Maybe it's because I so easily feel trapped in daily routine, but I feel a deep need to do things in a way that will stand out and really make a difference to people. I'm sure I've mentioned this before, but if I develop any kind of a routine... even with something that's really meaningful (i.e. praying)... it's not long before it seems to completely lose its impact. I have to constantly change things up to keep them fresh and alive. I'm sure it can be traced back to some tragic lack of discipline or maturity, but it's the way I am and I deal with it the way I know how... changing things up.
It affects every area of my life... work, church, home. I want to have life-impacting experiences. There is nothing more stifling to me than the thought of having to duplicate something someone else has already done. "There's no sense in reinventing the wheel" is probably the quote I detest more than any other in the world. Let's take a look at that wheel! Maybe we have yet to invent the BEST wheel! Or better yet, maybe we need to customize each and every wheel to have the greatest impact for each situation we encounter in life.
I have nothing against doing things the same as someone else if that's how it winds up. But never let it be because I've purposely duplicated them!! If I set about creating something that winds up to be similar to the way someone else has done it, then it just means we agree it's the best way to do it! But if I duplicate them without even trying to use my God-given imagination and creativity, there's a good chance I've completely missed the impact God meant for me to have in the moment.

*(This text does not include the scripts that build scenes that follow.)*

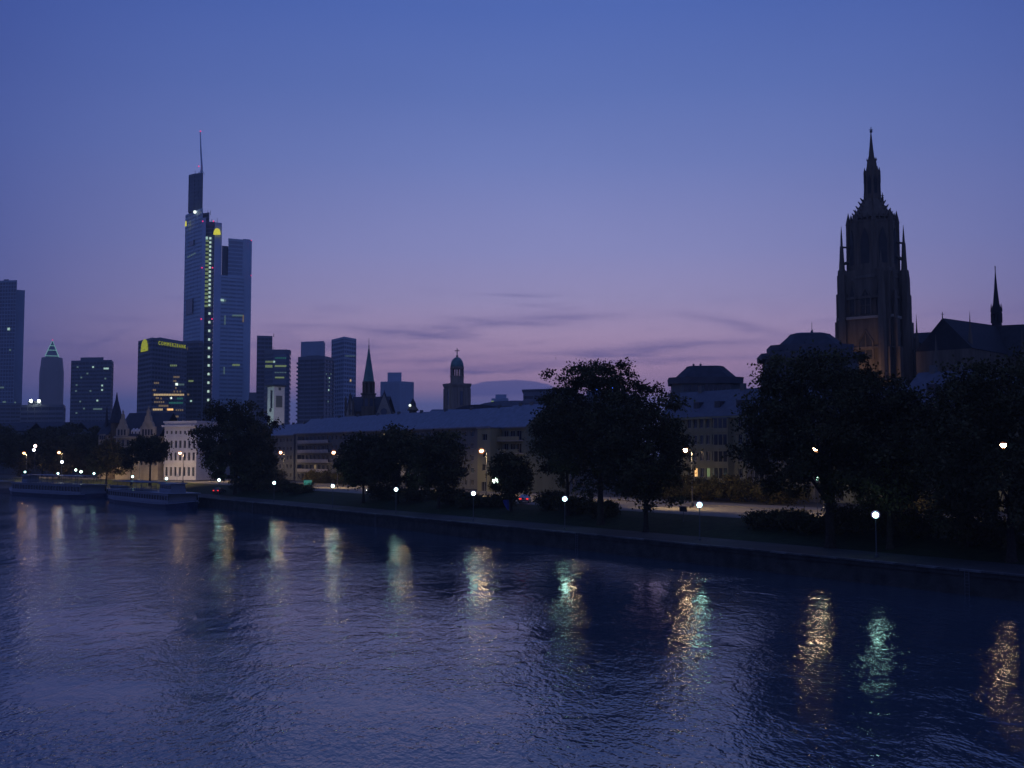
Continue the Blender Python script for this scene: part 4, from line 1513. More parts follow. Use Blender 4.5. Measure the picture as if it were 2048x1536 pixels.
# curved cap with crockets
capr = [(42, 448), (40, 444), (36.5, 434), (30, 421), (20, 404), (16.5, 398)]
MB().lathe([(r * sD, dz(py)) for r, py in capr], 8, rot=OR).build('crown_cap', M_REDSTONE, t)
mb = MB()
for k in range(8):
    a = OR + k * math.pi / 4
    for i in range(len(capr) - 1):
        for f in ((0.3, 0.8) if i in (2, 3) else (0.6,)):
            r = (capr[i][0] + (capr[i + 1][0] - capr[i][0]) * f) * sD
            z = dz(capr[i][1] + (capr[i + 1][1] - capr[i][1]) * f)
            c = (r * math.cos(a), r * math.sin(a))
            mb.tube((*c, z - 0.1), (c[0] + 0.62 * math.cos(a), c[1] + 0.62 * math.sin(a), z + 0.75), 0.30, 0.14, 5)
    r = 40 * sD
    mb.tube((r * math.cos(a), r * math.sin(a), dz(444)), (r * math.cos(a), r * math.sin(a), dz(430)), 0.34, 0.05, 5)
mb.build('crocket', M_REDSTONE, t, kind='stuff')
# slim figure finial on the right shoulder of the crown
mb = MB().tube((0, 0, 0), (0, 0, 1.6), 0.4, 0.25, 6).tube((0, 0, 1.6), (0, 0, 3.0), 0.2, 0.05, 6).tube((-0.4, 0, 2.1), (0.4, 0, 2.1), 0.1, 0.1, 5)
q = at(1765, 400, YD) - Ld
mb.build('shoulder_finial', M_REDSTONE, t, loc=(q.x, q.y, dz(406)))
# lantern and needle
q = at(1741, 400, YD) - Ld
cx = q.x + 0.55
mb = MB().lathe([(17.6 * sD, dz(405)), (16.4 * sD, dz(382)), (14.2 * sD, dz(346)), (14.8 * sD, dz(345)), (14.6 * sD, dz(342)), (10.8 * sD, dz(341)), (8.8 * sD, dz(322)), (9.2 * sD, dz(321)), (6.0 * sD, dz(319.5))], 8, cx, 0, OR)
mb.build('lantern', M_REDSTONE, t)
mb = MB()
for k in range(8):
    a = OR + k * math.pi / 4
    for (r, z0, z1, w_) in ((14.2, 343, 335, .3), (9.0, 321.5, 316, .22), (14.6, 366, 343, .30)):
        c = (cx + r * sD * math.cos(a), r * sD * math.sin(a))
        mb.tube((*c, dz(z0)), (*c, dz(z1)), w_, 0.05 if z0 < 350 else w_ * 0.9, 5)
mb.build('lantern_pinnacle', M_REDSTONE, t, kind='stuff')
for k in range(8):
    a = OR + math.pi / 8 + k * math.pi / 4
    r = 14.6 * sD * math.cos(math.pi / 8)
    put('lancet_window', lancet(0.9, dz(352) - dz(390), 0.7).mesh('lancet_window', M_LEAD), t, (cx + r * math.cos(a), r * math.sin(a), dz(390)), a + math.pi / 2)
MB().lathe([(6.2 * sD, dz(319.6)), (3.6 * sD, dz(295)), (1.2 * sD, dz(268)), (0.5 * sD, dz(264))], 8, cx - 0.05, 0, OR).build('needle_spire', M_REDSTONE, t)
MB().tube((cx, 0, dz(266)), (cx, 0, dz(254)), 0.16, 0.1, 6).ball((cx, 0, dz(263)), 0.42, 8, 6).tube((cx - 0.5, 0, dz(259.5)), (cx + 0.5, 0, dz(259.5)), 0.1, 0.1, 5).build('cross', M_METAL, t)

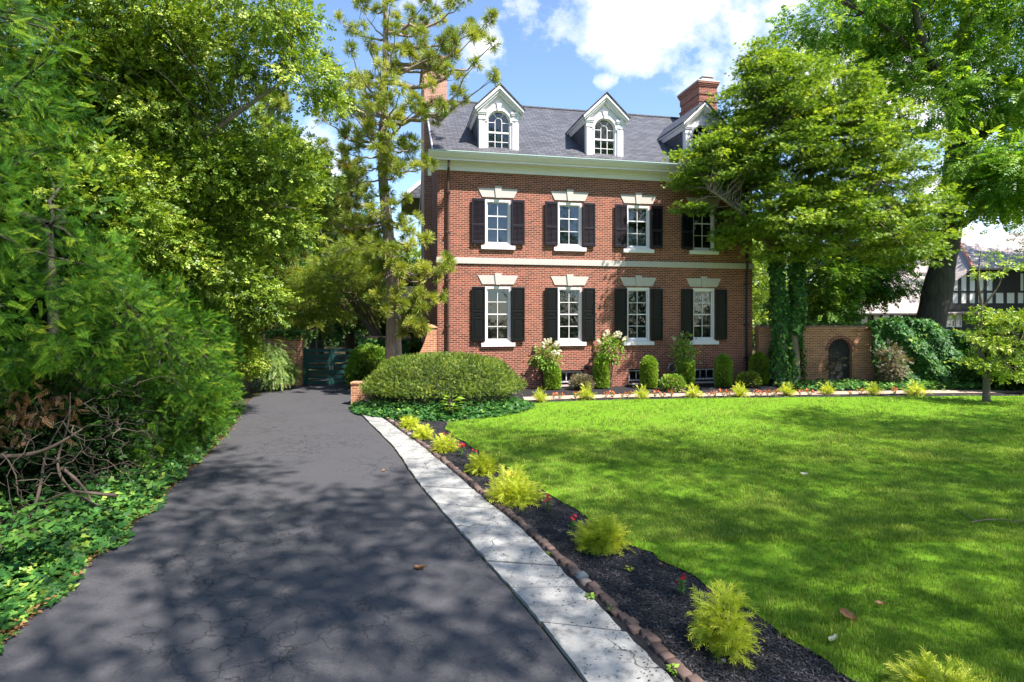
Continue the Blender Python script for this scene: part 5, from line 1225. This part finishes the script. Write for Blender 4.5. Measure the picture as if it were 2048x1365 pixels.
yew('yew_tree', 'tall overgrown yew at the left edge, green sprays above a dark hollow of bare branches', (-7.6, 7.2),
    [([(-7.6, 7.4, 0), (-7.5, 7.3, 1.5), (-7.6, 7.5, 4), (-7.8, 7.6, 7)], [.11, .09, .07, .04]), ([(-7.1, 6.6, 0), (-6.8, 6.3, 1.2), (-7.0, 6.2, 3.2)], [.10, .08, .04]), ([(-6.9, 8.6, 0), (-6.7, 8.4, 1.4), (-7.0, 8.6, 4.0)], [.11, .09, .05])],
    [(-7.0, 5.9, 3.3, 1.75, 1.4, 1.8, 0), (-7.1, 7.7, 3.3, 1.7, 1.4, 1.9, 0), (-7.6, 7.0, 5.6, 2.0, 2.0, 2.2, 0), (-7.3, 9.2, 2.7, 1.4, 1.2, 1.5, 0), (-9.4, 9.3, 6.2, 1.9, 2.0, 2.6, 0), (-6.1, 6.9, 2.6, .8, .9, .8, 0), (-8.0, 6.8, 8.0, 1.9, 1.8, 1.8, 0), (-7.6, 5.0, 5.0, 1.5, 1.3, 2.0, 0), (-7.6, 8.2, 1.9, 1.0, .9, 1.1, 0), (-6.4, 8.6, 2.6, .9, .9, 1.3, 0), (-8.6, 10.6, 3.9, 1.1, 1.1, 2.0, 0)], 42000, .20, 1, ct=(.47, .21), tm=T_YEWF, jitter=.8, upx=.1)
hedge_specs = [((-6.5, 9.9), 1.05, .72, 3.35, 'first narrow yew past the dark hollow, bright sprays down to the driveway edge'), ((-6.75, 11.15), 1.05, .62, 3.2, 'second narrow yew of the driveway hedge, deep shade gap before it'),
               ((-7.1, 12.3), 1.0, .62, 3.35, 'third narrow yew of the driveway hedge'), ((-7.5, 13.45), 1.0, .62, 3.15, 'fourth narrow yew of the driveway hedge, with upright soft tip'), ((-7.95, 14.6), .95, .62, 2.95, 'last yew of the driveway hedge, nearest the gate')]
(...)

One of the things I love and admire the most about God is His infinite creativity. For every person, every personality, every situation there is a MULTITUDE of ways to do things. What works amazingly well for one group of people could bomb for another group. Art is not just painting and sculpting and creating music. I believe the greatest artists in the world are the ones who can look at a group of people and know how to deeply touch them, inspire them, motivate them, encourage them. I believe it takes a special eye to be able to see how to bring the best out of people, how to cultivate the giftings that have been planted within them. That's the artist I want to be. I want to be able to inspire people to be all, try all, and hope for all God has for them.
I guess my desire is to tap into God's creativity. In my work, the way I care for my clients... I want to not only find creative ideas for them, but I want to present those ideas in creative ways. I want them to feel they've been treated special. I want their encounters with me to be an EXPERIENCE that leaves them with a feeling of hope and vision.

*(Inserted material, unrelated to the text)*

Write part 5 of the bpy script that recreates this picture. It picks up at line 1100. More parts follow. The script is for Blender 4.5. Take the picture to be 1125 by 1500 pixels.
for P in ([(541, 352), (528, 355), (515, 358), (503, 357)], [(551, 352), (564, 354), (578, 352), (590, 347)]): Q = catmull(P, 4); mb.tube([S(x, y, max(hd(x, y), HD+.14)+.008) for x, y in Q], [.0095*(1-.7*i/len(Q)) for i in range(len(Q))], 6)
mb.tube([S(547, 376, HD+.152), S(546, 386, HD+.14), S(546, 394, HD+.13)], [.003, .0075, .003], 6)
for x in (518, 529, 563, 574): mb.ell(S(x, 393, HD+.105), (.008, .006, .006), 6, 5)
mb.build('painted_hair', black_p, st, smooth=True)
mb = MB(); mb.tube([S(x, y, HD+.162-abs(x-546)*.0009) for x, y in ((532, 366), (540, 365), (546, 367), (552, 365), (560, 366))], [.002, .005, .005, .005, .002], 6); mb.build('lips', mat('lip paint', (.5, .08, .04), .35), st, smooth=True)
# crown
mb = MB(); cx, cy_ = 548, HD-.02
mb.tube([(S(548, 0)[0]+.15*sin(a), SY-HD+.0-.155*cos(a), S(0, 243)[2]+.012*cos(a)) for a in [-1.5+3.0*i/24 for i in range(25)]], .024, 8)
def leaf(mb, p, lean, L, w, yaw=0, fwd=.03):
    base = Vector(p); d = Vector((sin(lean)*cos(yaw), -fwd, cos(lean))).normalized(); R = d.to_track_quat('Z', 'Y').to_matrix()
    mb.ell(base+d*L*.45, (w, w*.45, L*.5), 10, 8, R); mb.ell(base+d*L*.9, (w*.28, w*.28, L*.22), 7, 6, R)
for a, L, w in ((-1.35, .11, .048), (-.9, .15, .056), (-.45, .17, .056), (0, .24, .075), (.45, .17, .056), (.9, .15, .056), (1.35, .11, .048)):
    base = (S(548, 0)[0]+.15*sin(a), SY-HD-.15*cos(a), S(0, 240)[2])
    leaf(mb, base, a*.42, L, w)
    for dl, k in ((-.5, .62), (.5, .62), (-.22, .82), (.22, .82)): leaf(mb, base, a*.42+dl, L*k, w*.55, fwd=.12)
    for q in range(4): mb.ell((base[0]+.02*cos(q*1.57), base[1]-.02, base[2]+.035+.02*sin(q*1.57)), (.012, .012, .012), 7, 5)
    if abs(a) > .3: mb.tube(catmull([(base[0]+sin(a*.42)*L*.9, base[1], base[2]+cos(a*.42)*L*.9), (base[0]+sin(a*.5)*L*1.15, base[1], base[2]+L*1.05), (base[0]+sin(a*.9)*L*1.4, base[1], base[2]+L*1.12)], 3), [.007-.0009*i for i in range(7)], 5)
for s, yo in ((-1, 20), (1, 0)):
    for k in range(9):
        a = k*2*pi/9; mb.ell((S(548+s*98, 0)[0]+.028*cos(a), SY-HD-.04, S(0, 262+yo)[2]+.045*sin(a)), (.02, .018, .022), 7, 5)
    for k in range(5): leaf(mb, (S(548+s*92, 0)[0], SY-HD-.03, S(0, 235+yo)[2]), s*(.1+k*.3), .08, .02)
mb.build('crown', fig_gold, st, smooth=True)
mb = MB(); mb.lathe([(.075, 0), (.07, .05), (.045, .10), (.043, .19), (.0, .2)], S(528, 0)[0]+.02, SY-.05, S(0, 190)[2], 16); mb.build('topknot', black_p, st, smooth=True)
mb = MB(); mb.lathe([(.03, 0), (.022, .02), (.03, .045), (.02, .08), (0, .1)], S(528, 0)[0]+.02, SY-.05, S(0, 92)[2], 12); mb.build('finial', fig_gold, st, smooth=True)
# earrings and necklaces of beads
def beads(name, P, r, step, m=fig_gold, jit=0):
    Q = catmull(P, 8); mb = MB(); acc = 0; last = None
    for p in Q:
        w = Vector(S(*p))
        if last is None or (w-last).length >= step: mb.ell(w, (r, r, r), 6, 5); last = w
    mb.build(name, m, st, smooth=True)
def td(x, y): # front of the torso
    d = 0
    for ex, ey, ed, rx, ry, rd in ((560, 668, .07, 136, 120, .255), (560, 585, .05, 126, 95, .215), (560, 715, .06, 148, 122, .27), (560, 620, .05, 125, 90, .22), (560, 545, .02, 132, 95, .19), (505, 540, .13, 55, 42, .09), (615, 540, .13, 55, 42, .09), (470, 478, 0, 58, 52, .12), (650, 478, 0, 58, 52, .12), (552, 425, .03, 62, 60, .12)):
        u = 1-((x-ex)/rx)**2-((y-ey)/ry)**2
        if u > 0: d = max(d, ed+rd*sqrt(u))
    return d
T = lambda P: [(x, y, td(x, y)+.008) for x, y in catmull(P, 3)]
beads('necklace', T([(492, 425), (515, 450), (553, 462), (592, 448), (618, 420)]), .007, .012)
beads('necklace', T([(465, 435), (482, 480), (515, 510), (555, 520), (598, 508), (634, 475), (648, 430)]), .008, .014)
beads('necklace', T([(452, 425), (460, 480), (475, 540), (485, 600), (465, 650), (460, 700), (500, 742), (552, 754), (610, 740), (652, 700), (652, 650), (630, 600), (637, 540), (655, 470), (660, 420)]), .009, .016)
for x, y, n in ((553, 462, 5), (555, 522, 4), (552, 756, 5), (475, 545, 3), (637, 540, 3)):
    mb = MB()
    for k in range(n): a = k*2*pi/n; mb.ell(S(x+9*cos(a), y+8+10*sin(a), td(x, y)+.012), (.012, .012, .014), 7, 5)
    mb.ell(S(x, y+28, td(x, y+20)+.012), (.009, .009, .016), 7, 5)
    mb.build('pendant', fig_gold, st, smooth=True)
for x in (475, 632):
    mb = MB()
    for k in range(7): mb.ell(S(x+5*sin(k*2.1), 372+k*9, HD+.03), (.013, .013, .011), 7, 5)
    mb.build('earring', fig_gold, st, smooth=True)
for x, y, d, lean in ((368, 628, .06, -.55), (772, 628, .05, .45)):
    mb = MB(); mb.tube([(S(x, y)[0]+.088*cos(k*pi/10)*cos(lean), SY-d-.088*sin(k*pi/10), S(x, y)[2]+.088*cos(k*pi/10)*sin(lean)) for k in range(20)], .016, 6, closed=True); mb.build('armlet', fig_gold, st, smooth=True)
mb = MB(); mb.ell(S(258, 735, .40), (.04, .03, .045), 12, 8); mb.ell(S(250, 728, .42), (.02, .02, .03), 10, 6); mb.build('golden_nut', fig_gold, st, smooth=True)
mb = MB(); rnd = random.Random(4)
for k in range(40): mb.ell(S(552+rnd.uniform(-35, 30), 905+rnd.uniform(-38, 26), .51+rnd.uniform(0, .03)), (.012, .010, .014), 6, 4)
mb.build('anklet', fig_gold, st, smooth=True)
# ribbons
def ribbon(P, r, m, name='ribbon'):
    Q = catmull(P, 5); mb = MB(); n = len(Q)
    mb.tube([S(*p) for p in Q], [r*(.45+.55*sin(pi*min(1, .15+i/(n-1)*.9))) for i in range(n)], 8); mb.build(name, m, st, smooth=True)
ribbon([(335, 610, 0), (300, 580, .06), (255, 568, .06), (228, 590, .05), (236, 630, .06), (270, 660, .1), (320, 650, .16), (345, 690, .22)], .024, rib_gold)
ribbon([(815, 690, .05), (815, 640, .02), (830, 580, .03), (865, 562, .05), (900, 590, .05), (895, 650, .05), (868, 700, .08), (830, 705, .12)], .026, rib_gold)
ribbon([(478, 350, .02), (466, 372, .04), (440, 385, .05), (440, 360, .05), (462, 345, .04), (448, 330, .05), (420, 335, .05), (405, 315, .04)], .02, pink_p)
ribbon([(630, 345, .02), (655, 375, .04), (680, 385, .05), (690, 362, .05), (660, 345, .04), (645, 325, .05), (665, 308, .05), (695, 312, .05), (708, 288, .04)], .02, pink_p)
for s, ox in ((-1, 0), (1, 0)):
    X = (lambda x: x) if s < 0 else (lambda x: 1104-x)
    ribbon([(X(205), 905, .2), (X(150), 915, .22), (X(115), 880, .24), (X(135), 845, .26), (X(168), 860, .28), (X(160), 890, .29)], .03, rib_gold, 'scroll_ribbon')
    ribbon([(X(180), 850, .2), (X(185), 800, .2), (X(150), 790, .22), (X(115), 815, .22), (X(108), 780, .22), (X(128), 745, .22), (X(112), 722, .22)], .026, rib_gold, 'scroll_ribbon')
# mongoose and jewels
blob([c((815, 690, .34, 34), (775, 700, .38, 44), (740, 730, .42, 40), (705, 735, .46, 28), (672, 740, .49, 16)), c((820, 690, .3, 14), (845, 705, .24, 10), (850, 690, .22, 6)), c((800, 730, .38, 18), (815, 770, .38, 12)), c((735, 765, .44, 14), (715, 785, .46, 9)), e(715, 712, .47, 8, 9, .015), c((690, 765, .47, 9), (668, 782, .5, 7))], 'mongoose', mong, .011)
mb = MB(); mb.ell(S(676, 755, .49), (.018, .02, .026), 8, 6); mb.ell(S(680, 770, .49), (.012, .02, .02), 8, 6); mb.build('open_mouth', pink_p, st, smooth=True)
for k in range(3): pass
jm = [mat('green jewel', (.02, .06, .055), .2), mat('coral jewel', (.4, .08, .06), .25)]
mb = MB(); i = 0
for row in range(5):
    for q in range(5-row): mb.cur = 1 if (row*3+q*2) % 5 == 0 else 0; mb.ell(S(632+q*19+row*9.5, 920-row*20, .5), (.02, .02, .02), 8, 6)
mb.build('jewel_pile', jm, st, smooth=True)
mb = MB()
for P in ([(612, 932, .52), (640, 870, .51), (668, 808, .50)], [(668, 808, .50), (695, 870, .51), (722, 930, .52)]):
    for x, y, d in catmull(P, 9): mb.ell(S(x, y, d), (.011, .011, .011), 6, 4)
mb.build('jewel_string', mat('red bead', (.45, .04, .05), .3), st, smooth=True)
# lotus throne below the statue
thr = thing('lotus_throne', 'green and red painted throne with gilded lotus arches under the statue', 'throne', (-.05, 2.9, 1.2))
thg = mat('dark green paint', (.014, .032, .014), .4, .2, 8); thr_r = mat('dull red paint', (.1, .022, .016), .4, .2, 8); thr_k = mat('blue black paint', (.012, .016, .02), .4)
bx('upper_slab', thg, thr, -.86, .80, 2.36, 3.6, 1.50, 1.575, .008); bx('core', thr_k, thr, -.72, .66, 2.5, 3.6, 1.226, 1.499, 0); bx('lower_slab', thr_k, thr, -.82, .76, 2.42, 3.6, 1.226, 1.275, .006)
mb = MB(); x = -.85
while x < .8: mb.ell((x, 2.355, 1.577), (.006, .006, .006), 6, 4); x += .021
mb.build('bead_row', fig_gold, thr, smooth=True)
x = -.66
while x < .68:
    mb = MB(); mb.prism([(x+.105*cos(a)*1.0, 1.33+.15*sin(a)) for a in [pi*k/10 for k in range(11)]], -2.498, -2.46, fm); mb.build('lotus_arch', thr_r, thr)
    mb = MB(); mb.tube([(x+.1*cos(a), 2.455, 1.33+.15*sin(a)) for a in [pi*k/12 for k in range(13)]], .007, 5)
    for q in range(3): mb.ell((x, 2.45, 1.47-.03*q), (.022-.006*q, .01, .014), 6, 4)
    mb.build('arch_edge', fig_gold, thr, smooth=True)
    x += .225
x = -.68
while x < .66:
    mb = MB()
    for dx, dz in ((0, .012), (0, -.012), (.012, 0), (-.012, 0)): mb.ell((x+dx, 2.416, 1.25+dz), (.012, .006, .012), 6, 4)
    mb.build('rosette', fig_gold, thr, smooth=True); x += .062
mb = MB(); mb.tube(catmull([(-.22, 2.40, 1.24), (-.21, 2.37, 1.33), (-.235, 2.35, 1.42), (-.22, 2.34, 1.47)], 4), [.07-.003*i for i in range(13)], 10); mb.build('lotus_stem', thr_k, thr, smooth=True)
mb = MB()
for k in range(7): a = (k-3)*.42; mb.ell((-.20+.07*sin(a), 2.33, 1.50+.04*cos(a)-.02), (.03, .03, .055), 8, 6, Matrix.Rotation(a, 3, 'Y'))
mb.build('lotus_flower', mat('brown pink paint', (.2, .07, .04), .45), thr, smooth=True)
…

In church, I want to tap into God's creativity for interacting with our small group, the young couples, the kids in the nursery... even the people we talk to in passing. I want to see what He sees when it comes to the best way to impact their lives. I want to help them all experience something new and exciting, something beyond their daily routines. Something that stands out, and inspires them to use their giftings for great things.
And at home, I want to always be on the lookout for creative ways to make my family feel special and my home feel warm and inviting. I know the things that make Leonard, Jenelle, Rachel, and Ellie feel special are all different because their personalities are so different! But I also know that for as many times as I've done things to show them they're special to me, there are still infinitely more ways I can make them feel even more special in the future.
God, your creativity is so far beyond my comprehension. But this is my heartfelt prayer.... Bring it on.... Let the creative juices flow!